Transcribe exactly the lines from the one containing "708 pixels high." through the one containing "SC.camera = camo", both included, and leave out any pictures.

→ Records with scene code:

====

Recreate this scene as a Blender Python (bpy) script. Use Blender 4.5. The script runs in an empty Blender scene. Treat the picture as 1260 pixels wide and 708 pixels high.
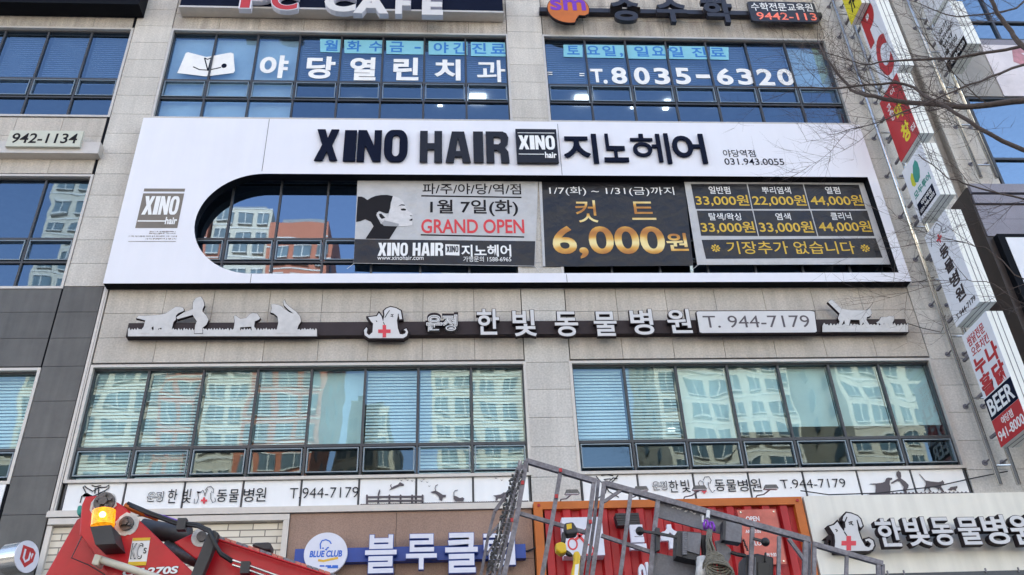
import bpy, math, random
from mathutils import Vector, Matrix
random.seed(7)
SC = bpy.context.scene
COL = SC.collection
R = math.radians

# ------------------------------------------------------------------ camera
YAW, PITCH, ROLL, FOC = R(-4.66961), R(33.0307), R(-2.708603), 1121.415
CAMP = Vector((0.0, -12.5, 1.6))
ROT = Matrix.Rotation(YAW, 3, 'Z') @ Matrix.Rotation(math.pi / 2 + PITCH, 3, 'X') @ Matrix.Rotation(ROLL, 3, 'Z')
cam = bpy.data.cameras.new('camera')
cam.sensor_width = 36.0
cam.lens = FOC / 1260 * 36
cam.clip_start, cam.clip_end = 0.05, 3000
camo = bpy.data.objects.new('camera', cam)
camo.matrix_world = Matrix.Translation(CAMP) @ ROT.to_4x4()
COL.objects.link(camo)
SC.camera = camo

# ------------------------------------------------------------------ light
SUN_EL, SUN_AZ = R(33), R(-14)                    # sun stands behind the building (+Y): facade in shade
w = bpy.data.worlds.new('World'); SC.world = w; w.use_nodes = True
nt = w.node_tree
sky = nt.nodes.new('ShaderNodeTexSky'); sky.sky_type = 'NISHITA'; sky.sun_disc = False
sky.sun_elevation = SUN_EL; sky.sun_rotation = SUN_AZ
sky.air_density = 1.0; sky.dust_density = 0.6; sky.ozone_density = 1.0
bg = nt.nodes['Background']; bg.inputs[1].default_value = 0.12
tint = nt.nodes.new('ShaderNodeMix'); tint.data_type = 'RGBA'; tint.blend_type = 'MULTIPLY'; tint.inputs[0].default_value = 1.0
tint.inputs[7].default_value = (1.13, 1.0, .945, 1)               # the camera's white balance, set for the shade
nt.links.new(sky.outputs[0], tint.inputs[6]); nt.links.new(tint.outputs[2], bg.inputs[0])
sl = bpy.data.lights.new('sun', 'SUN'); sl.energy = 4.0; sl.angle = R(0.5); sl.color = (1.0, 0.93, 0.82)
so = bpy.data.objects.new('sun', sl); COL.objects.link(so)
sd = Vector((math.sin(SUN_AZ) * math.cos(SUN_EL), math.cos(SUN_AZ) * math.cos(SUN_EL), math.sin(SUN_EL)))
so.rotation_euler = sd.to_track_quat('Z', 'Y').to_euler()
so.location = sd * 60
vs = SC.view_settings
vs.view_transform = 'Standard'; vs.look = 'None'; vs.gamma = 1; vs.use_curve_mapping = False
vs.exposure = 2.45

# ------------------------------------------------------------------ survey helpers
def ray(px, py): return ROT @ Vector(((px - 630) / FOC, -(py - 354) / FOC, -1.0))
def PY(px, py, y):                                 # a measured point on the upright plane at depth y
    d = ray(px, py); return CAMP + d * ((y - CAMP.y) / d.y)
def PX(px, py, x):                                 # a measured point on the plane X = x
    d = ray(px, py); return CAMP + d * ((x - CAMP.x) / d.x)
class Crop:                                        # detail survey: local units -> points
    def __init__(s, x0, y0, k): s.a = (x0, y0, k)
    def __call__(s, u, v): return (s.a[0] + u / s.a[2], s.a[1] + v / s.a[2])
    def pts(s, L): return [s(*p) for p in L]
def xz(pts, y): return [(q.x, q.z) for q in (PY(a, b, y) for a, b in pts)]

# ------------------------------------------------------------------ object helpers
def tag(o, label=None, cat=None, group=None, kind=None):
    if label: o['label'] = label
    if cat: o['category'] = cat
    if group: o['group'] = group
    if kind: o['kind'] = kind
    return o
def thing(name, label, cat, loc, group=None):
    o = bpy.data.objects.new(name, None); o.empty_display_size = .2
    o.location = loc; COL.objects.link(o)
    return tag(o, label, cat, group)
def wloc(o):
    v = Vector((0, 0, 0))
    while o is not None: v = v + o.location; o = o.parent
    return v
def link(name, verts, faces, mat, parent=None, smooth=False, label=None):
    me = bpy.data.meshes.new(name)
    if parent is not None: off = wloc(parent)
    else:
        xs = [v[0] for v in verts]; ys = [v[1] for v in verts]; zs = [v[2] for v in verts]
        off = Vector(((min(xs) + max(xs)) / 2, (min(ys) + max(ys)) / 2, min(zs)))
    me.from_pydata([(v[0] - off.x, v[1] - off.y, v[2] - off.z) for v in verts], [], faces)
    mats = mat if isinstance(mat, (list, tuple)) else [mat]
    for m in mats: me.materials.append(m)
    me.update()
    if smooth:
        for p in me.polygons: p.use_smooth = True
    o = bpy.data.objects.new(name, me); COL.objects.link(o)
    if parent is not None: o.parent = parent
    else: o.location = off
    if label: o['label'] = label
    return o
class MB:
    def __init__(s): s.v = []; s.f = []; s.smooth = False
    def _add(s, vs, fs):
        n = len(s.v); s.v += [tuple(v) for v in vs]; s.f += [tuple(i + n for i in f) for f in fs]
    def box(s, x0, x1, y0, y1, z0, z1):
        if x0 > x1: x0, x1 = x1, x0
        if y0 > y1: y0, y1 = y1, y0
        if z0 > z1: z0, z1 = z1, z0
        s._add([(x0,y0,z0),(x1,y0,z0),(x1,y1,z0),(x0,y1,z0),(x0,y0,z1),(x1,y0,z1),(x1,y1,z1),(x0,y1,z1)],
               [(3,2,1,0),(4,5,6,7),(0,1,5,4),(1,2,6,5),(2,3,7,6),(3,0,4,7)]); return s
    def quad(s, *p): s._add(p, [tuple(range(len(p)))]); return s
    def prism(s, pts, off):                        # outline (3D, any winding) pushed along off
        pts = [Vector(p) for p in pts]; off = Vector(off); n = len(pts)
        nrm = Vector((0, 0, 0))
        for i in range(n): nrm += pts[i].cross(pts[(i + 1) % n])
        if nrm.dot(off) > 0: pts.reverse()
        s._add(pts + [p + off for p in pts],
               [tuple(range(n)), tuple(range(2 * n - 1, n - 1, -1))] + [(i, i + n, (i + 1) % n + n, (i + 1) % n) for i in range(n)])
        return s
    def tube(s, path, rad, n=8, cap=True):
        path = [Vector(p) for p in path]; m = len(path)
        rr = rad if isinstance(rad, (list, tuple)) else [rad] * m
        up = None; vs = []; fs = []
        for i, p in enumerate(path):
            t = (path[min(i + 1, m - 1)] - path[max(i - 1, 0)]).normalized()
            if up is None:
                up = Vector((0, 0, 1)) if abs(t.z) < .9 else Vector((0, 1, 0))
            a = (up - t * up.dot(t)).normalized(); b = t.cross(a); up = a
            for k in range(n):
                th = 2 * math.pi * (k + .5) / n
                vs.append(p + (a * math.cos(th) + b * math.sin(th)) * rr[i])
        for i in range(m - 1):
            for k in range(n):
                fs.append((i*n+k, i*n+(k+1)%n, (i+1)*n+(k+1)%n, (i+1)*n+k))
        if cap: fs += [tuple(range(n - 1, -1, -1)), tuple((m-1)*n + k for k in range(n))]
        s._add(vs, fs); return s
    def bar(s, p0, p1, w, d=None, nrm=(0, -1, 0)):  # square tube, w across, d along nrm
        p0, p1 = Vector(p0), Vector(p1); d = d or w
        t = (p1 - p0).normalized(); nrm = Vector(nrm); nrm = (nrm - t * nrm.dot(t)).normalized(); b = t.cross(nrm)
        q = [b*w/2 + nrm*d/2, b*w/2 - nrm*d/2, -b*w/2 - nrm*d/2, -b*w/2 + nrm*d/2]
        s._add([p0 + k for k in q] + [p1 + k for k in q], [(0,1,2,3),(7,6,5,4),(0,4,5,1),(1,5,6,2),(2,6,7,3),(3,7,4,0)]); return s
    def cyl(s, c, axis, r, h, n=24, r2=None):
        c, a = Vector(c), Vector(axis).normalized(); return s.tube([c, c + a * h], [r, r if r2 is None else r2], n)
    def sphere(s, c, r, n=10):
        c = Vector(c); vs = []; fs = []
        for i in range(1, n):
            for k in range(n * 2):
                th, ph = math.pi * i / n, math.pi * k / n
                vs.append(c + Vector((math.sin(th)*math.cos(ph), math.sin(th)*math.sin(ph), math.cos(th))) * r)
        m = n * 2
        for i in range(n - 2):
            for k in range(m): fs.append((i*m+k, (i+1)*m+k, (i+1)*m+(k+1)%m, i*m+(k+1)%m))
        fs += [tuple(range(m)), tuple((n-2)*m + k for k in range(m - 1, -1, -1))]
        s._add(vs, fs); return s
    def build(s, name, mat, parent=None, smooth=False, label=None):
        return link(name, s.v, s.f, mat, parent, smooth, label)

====

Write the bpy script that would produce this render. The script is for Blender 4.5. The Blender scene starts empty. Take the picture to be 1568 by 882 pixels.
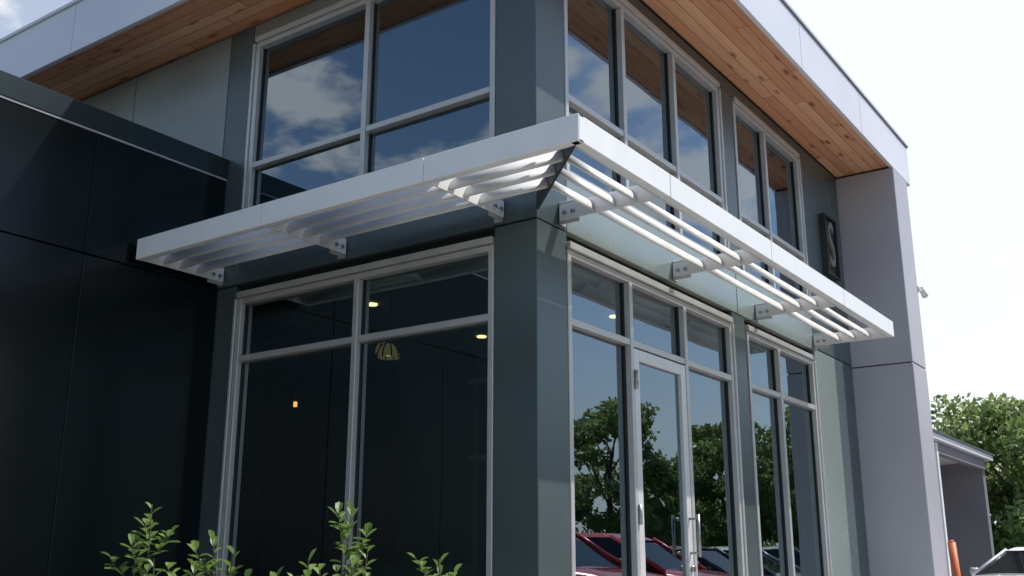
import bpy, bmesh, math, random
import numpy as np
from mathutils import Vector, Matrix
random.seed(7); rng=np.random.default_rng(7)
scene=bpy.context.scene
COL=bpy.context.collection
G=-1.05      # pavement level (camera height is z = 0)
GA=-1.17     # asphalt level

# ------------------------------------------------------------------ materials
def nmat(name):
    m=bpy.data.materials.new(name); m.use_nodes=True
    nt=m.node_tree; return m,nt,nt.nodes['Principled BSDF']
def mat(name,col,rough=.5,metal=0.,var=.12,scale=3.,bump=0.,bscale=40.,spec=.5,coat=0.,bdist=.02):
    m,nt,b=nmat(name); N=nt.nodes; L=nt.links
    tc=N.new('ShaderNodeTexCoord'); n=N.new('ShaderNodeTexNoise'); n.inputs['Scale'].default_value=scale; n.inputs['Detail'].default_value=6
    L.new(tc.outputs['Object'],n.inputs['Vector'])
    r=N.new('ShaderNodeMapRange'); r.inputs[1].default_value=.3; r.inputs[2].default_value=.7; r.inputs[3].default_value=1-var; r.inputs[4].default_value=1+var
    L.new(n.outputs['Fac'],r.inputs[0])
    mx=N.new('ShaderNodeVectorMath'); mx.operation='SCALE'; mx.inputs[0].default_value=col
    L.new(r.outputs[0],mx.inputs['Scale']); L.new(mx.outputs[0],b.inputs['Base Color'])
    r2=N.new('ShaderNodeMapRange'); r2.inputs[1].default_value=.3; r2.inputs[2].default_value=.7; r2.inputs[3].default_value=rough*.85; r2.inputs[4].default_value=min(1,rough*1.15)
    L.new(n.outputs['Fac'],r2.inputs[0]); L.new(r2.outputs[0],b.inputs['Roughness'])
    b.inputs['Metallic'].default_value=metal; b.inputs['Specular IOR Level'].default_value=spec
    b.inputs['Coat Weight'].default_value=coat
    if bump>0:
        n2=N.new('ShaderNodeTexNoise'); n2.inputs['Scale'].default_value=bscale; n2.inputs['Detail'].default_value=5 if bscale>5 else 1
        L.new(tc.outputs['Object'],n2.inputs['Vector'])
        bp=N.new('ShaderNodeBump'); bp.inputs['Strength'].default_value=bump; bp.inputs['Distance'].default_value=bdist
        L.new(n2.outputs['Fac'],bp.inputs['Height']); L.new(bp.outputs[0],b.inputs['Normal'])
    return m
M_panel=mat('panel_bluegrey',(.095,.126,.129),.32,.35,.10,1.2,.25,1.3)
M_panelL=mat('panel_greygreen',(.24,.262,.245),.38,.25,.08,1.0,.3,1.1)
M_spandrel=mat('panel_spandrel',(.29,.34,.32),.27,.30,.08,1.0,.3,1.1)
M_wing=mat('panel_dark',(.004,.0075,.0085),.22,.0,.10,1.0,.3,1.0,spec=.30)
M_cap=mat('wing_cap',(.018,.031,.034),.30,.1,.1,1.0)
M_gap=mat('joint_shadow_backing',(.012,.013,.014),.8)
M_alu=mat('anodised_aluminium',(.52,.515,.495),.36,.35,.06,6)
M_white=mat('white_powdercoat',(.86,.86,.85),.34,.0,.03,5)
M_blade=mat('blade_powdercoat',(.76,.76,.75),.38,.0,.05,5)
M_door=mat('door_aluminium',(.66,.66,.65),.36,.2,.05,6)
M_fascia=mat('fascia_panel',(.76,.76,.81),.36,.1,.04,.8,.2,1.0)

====

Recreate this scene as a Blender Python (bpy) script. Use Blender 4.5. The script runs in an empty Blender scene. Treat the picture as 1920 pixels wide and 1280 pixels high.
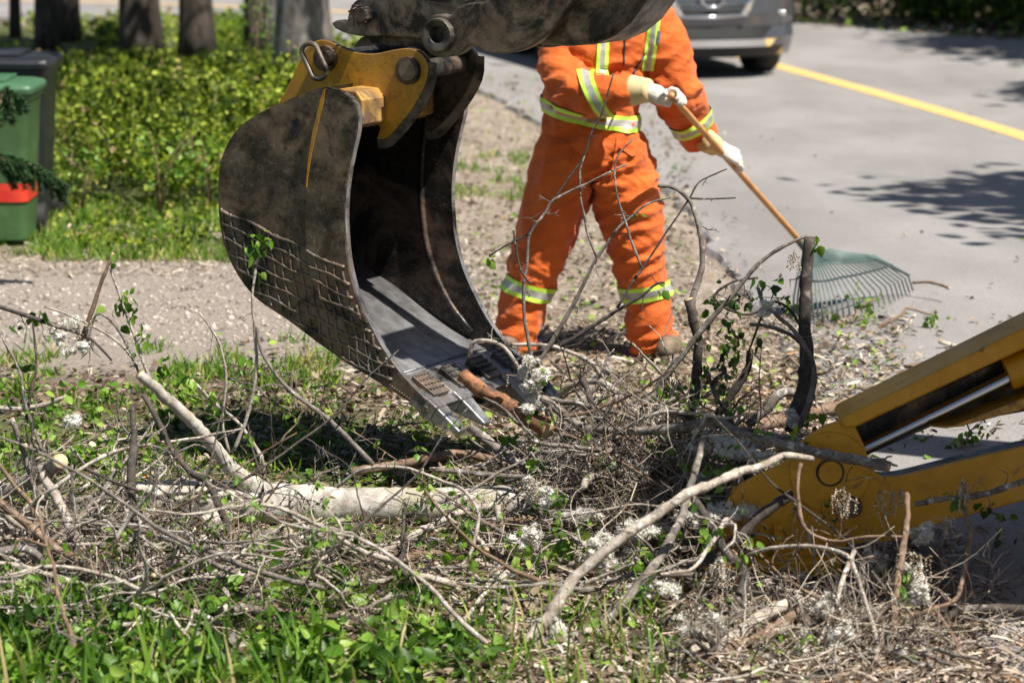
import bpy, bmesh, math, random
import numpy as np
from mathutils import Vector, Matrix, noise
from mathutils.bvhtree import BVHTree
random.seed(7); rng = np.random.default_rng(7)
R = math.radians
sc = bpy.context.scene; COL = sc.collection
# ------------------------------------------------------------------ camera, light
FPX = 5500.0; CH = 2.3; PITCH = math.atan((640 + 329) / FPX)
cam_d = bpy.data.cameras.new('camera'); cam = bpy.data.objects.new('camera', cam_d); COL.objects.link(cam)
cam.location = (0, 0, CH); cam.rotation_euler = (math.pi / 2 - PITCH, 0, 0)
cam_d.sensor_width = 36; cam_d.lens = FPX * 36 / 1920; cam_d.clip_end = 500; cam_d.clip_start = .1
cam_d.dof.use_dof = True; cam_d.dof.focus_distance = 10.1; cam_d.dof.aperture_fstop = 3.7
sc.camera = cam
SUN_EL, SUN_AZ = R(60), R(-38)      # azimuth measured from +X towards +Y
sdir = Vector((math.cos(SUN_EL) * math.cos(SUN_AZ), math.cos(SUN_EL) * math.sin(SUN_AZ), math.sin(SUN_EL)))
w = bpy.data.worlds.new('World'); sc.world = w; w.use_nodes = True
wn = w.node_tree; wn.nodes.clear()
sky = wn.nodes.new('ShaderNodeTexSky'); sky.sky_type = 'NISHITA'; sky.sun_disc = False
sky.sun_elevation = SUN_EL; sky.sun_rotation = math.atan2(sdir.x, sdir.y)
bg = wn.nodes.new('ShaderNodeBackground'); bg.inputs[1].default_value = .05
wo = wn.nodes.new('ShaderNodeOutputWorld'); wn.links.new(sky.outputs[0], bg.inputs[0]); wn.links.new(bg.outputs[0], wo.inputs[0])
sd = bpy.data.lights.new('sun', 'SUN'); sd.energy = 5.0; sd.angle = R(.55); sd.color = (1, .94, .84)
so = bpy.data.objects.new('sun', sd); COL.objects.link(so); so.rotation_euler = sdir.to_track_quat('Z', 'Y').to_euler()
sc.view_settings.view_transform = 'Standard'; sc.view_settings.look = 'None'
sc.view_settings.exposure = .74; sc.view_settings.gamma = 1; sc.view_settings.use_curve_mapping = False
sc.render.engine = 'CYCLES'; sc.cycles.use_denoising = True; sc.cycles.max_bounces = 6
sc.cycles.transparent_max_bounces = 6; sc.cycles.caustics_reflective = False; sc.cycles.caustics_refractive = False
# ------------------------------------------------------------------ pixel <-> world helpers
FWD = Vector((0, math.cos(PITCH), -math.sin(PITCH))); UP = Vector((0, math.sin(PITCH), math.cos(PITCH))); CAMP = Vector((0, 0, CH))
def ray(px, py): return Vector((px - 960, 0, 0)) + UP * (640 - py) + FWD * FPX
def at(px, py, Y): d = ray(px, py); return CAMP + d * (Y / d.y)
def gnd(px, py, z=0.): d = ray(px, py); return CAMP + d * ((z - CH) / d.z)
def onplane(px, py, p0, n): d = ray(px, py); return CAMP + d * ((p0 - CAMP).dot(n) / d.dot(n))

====

→ COMPLETE OUTPUT:
Recreate this scene as a Blender Python (bpy) script. Use Blender 4.5. The script runs in an empty Blender scene. Treat the picture as 1260 pixels wide and 708 pixels high.
import bpy, math, random
from mathutils import Vector, Matrix
random.seed(7)
SC = bpy.context.scene
COL = SC.collection
R = math.radians

# ------------------------------------------------------------------ camera
YAW, PITCH, ROLL, FOC = R(-4.66961), R(33.0307), R(-2.708603), 1121.415
CAMP = Vector((0.0, -12.5, 1.6))
ROT = Matrix.Rotation(YAW, 3, 'Z') @ Matrix.Rotation(math.pi / 2 + PITCH, 3, 'X') @ Matrix.Rotation(ROLL, 3, 'Z')
cam = bpy.data.cameras.new('camera')
cam.sensor_width = 36.0
cam.lens = FOC / 1260 * 36
cam.clip_start, cam.clip_end = 0.05, 3000
camo = bpy.data.objects.new('camera', cam)
camo.matrix_world = Matrix.Translation(CAMP) @ ROT.to_4x4()
COL.objects.link(camo)
SC.camera = camo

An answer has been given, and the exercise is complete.